そんな中である事件が起きた。1976年9月、どうしてもタイに戻りたかったタノーム元首相が、タイ政府の反対を押し切り、出家するという条件で強引に亡命先のシンガポールからタイに帰国したのだ。
1976年10月4日、これに抗議する左派学生や労働者約1万人がタマサート大学のサッカー場に集まり、タノーム元首相の処罰を政府に要求した。抗議は翌々日の10月6日も続き、とうとうデモ隊は警戒する国境警備警察、バンコク市警察や民間右派組織と衝突し、銃撃戦にまで発展。
銃撃を受けた学生たちは、教養学部棟にあるエレベーターを使って逃げようとしたが、エレベーターの扉がなかなか開かない。結果的にエレベーター前に多くの人が集まり、その群衆に向かって警官隊が発砲したため、エレベーター内は血の海と化したそうだ。

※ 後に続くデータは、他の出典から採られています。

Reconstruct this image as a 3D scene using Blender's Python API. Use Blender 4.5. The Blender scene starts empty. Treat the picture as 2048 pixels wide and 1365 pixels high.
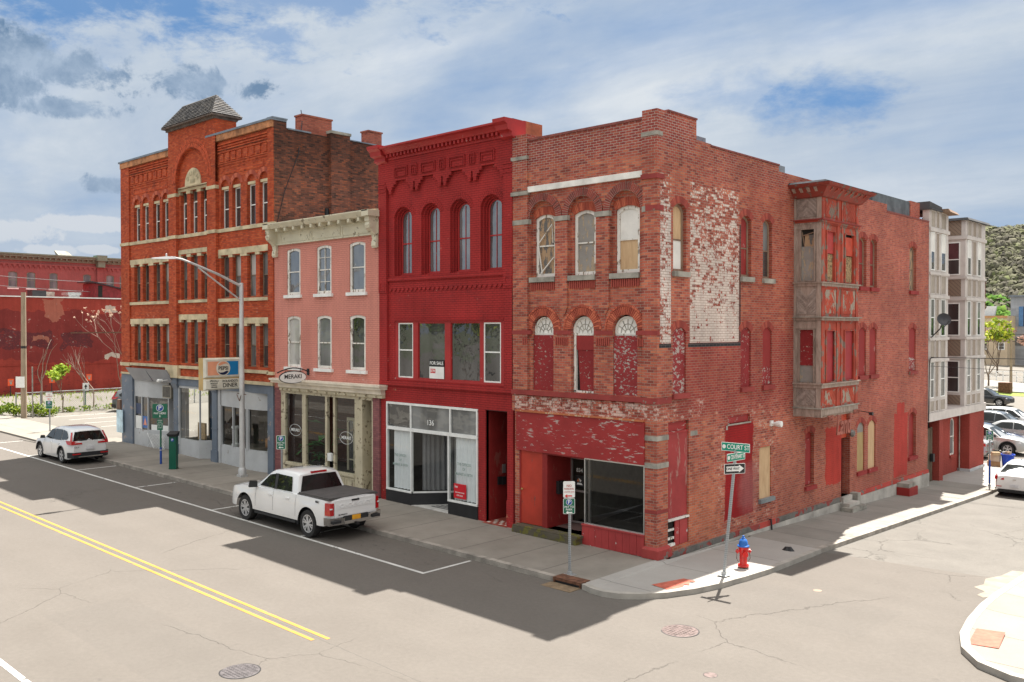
import bpy, bmesh, math, random
from mathutils import Vector, Matrix, noise as mnoise
S = bpy.context.scene
C = S.collection
R = math.radians
PI = math.pi
random.seed(7)

# ------------------------------------------------------------------ camera
cam = bpy.data.cameras.new('camera')
camo = bpy.data.objects.new('camera', cam)
C.objects.link(camo)
camo.location = (14.3074, -21.1919, 6.65)
camo.rotation_euler = (R(90 - 0.842), 0, R(43.164))
cam.sensor_width = 36.0
cam.lens = 1803 / 2048 * 36.0
cam.clip_end = 5000
S.camera = camo

# ------------------------------------------------------------------ sun and sky
SUNDIR = Vector((-0.144, 0.526, 1.0)).normalized()      # towards the sun
sun = bpy.data.lights.new('sun', 'SUN')
sun.energy = 3.9
sun.angle = R(0.53)
sun.color = (1.0, 0.955, 0.88)
suno = bpy.data.objects.new('sun', sun)
suno.rotation_euler = SUNDIR.to_track_quat('Z', 'Y').to_euler()
C.objects.link(suno)
S.view_settings.view_transform = 'Standard'
S.view_settings.look = 'None'
S.view_settings.exposure = 1.84
S.view_settings.gamma = 1.0


class NT:
    def __init__(self, tree):
        self.t = tree
        self.l = tree.links

    def n(self, typ, props=None, **ins):
        nd = self.t.nodes.new(typ)
        for k, v in (props or {}).items():
            setattr(nd, k, v)
        for k, v in ins.items():
            self.set(nd.inputs[k.replace('_', ' ')] if k.replace('_', ' ') in nd.inputs else nd.inputs[int(k[1:])], v)
        return nd

    def set(self, sock, v):
        if isinstance(v, bpy.types.NodeSocket):
            self.l.new(v, sock)
        elif isinstance(v, (tuple, list)) and len(v) == 3 and sock.type == 'RGBA':
            sock.default_value = (v[0], v[1], v[2], 1)
        else:
            sock.default_value = v

    def m(self, op, a, b=None, c=None, clamp=False):
        nd = self.t.nodes.new('ShaderNodeMath')
        nd.operation = op
        nd.use_clamp = clamp
        self.set(nd.inputs[0], a)
        if b is not None: self.set(nd.inputs[1], b)
        if c is not None: self.set(nd.inputs[2], c)
        return nd.outputs[0]

    def v(self, op, a, b=None):
        nd = self.t.nodes.new('ShaderNodeVectorMath')
        nd.operation = op
        self.set(nd.inputs[0], a)
        if b is not None:
            self.set(nd.inputs[3] if op == 'SCALE' else nd.inputs[1], b)
        return nd.outputs['Value'] if op in ('LENGTH', 'DOT_PRODUCT', 'DISTANCE') else nd.outputs[0]

    def noise(self, vec, scale, detail=3, rough=0.55, dist=0.0):
        nd = self.n('ShaderNodeTexNoise', Scale=scale, Detail=detail, Roughness=rough, Distortion=dist)
        if vec is not None: self.l.new(vec, nd.inputs['Vector'])
        return nd.outputs['Fac']

    def ramp(self, fac, stops, interp='LINEAR'):
        nd = self.t.nodes.new('ShaderNodeValToRGB')
        cr = nd.color_ramp
        cr.interpolation = interp
        while len(cr.elements) < len(stops): cr.elements.new(0.5)
        for e, (p, c) in zip(cr.elements, stops):
            e.position = p
            if not isinstance(c, (tuple, list)): c = (c, c, c)
            e.color = (c[0], c[1], c[2], 1)
        self.set(nd.inputs[0], fac)
        return nd.outputs[0]

    def mix(self, fac, a, b, mode='MIX'):
        nd = self.t.nodes.new('ShaderNodeMix')
        nd.data_type = 'RGBA'
        nd.blend_type = mode
        nd.clamp_factor = True
        self.set(nd.inputs[0], fac)
        self.set(nd.inputs[6], a)
        self.set(nd.inputs[7], b)
        return nd.outputs[2]

    def mapr(self, v, a, b, c=0.0, d=1.0, smooth=False):
        nd = self.t.nodes.new('ShaderNodeMapRange')
        nd.clamp = True
        if smooth: nd.interpolation_type = 'SMOOTHSTEP'
        self.set(nd.inputs[0], v)
        for i, q in enumerate((a, b, c, d)): nd.inputs[i + 1].default_value = q
        return nd.outputs[0]

    def comb(self, x, y, z):
        nd = self.t.nodes.new('ShaderNodeCombineXYZ')
        for i, q in enumerate((x, y, z)): self.set(nd.inputs[i], q)
        return nd.outputs[0]

    def sep(self, v):
        nd = self.t.nodes.new('ShaderNodeSeparateXYZ')
        self.set(nd.inputs[0], v)
        return nd.outputs[0], nd.outputs[1], nd.outputs[2]


def px_dir(u, v):
    th, p = R(43.164), R(-0.842)
    d = Vector((-math.sin(th) * math.cos(p), math.cos(th) * math.cos(p), math.sin(p)))
    r = d.cross(Vector((0, 0, 1))).normalized()
    up = r.cross(d)
    return (r * (u - 1024) / 1803 - up * (v - 682.5) / 1803 + d).normalized()


W = bpy.data.worlds.new('World')
S.world = W
W.use_nodes = True
W.node_tree.nodes.clear()
w = NT(W.node_tree)
skyn = w.n('ShaderNodeTexSky', dict(sky_type='NISHITA', sun_disc=False, sun_elevation=math.asin(SUNDIR.z),
                                    sun_rotation=math.atan2(SUNDIR.x, SUNDIR.y), altitude=250, air_density=1.0,
                                    dust_density=0.6, ozone_density=1.6))
tc = w.n('ShaderNodeTexCoord').outputs['Generated']
nx, ny, nz = w.sep(tc)
den = w.m('ADD', w.m('MAXIMUM', nz, 0.0), 0.16)
ang = R(43)
gx = w.m('DIVIDE', nx, den)
gy = w.m('DIVIDE', ny, den)
plane = w.comb(gx, gy, 0.0)
# rotate so streaks run across the view, stretched
rot = w.n('ShaderNodeMapping', None, Vector=plane, Rotation=(0, 0, -R(43.0)), Scale=(0.55, 1.0, 1.0)).outputs[0]
n1 = w.noise(rot, 1.1, 8, 0.52, 0.3)
n2 = w.noise(rot, 3.2, 8, 0.56, 0.3)
n3 = w.noise(tc, 17.0, 9, 0.66, 0.3)
n4 = w.noise(tc, 6.0, 9, 0.62, 0.3)
cover = w.m('ADD', w.m('MULTIPLY', n1, 0.8), w.m('MULTIPLY', n2, 0.3))
cov = w.mapr(cover, 0.36, 0.60, 0.45, 1.0, True)


def blob(u, v, ru, rv, lo=0.35, hi=1.1, amp=1.1, nn=None):
    """soft mask round the direction seen at photo pixel u, v"""
    c = px_dir(u, v)
    th = R(43.164)
    rt = Vector((math.cos(th), math.sin(th), 0))
    d = w.v('SUBTRACT', tc, tuple(c))
    a = w.m('DIVIDE', w.v('DOT_PRODUCT', d, tuple(rt)), ru / 1803)
    b = w.m('DIVIDE', w.v('DOT_PRODUCT', d, (0, 0, 1)), rv / 1803)
    r2 = w.m('SQRT', w.m('ADD', w.m('MULTIPLY', a, a), w.m('MULTIPLY', b, b)))
    back = w.m('LESS_THAN', w.v('LENGTH', d), 0.9)
    r2 = w.m('ADD', r2, w.m('MULTIPLY', w.m('SUBTRACT', nn or n3, 0.5), amp * 2))
    return w.m('MULTIPLY', w.mapr(r2, hi, lo, 0, 1, True), back)


n5 = w.noise(w.v('MULTIPLY', tc, (1.0, 1.0, 2.2)), 13.0, 9, 0.66, 0.15)
gap = w.m('MAXIMUM', w.m('MULTIPLY', blob(1650, 208, 115, 48, 0.0, 1.5, 1.5, n5), 0.85), w.m('MULTIPLY', blob(1470, 190, 110, 40, 0.0, 1.4, 1.7, n5), 0.4))
for a in ((90, -10, 340, 75, 0.2, 1.3, 2.2, n5), (560, -25, 360, 60, 0.2, 1.3, 2.4, n5), (560, 75, 110, 35, 0.2, 1.3, 2.4, n5),
          (1990, 250, 230, 110, 0.0, 1.6, 0.9, n4), (1300, 75, 240, 60, 0.0, 1.6, 1.0, n4)):
    k = 0.8 if a[0] < 200 else (0.55 if a[0] < 600 else 0.2)
    gap = w.m('MAXIMUM', gap, w.m('MULTIPLY', blob(*a), k))
cov = w.m('MULTIPLY', cov, w.m('SUBTRACT', 1.0, w.m('MULTIPLY', gap, 1.0)))
shade = w.m('ADD', w.m('MULTIPLY', w.noise(rot, 1.7, 7, 0.62, 0.4), 0.65), w.m('MULTIPLY', w.noise(tc, 5.5, 8, 0.62, 0.2), 0.35))
cl = w.ramp(shade, [(0.34, (1.26, 1.54, 1.94)), (0.50, (1.66, 1.88, 2.14)), (0.64, (2.14, 2.28, 2.42))])
# clouds behind and overhead, out of view, brightened and warmed to light the fronts
back = w.mapr(w.v('DOT_PRODUCT', tc, tuple(Vector((0.68, -0.70, 0.25)).normalized())), -0.35, 0.6, 1.0, 1.55, True)
over = w.mapr(nz, 0.38, 0.85, 1.0, 2.1, True)
cl = w.v('SCALE', cl, w.m('MULTIPLY', back, over))
cl = w.mix(w.mapr(w.m('MULTIPLY', back, over), 1.0, 1.5, 0, 1), cl, w.v('MULTIPLY', cl, (1.16, 1.02, 0.86)))
blue = w.mix(0.85, w.v('MULTIPLY', skyn.outputs[0], (0.30, 0.42, 0.55)), (0.13, 0.60, 1.42))
col = w.mix(cov, blue, cl)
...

この事件の犠牲者は政府発表で死者46名、負傷者167名とされているが、当時の状況とデモ参加者の人数から考えて、少なくとも100名以上の死者はいただろうと言われている。この集会を制圧したあとの午後6時、サガット国防相は国家統治改革評議会の名の下に戒厳令と軍事クーデターを宣言。この事件は「反動クーデター」、「ホック・トラー」、「血の水曜日事件」または発端のデモ集会弾圧から「タマサート大学虐殺事件」と呼ばれる。
・心霊現象
エレベーターにこびりついた血痕は、どうやっても消すことが出来なかったので、事件後に大学側はエレベーターを真っ赤に塗り直したそうだ。

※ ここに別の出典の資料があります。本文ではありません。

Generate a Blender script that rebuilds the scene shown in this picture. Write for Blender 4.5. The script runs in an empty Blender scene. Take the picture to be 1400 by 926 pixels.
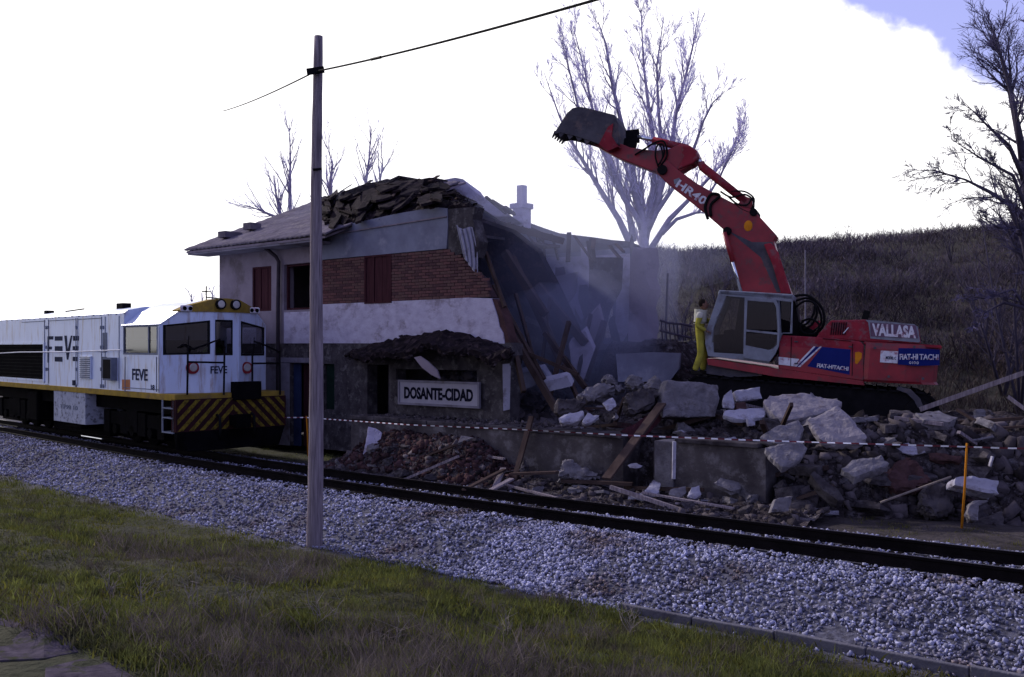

しかし学生や教員がこのエレベーターを使うと、数々の怪奇現象が起きた。エレベーターの壁に鮮血がにじみ出る、あるいは1人でエレベーターに乗っているのに他人の気配を感じる、1人しかエレベーターに乗っていないのに、まるで大勢の人が乗ってるかのように重量オーバーのアラームが鳴るなど。
このエレベーターは老朽化のために撤去されたが、虐殺事件の歴史を後世に伝えるため、現在は教養学部棟の階段踊り場に赤いドアだけが設置されている。
なお、この赤いエレベーターは、2009年に制作されたタイの映画『Haunted Universities』のモデルにもなっている。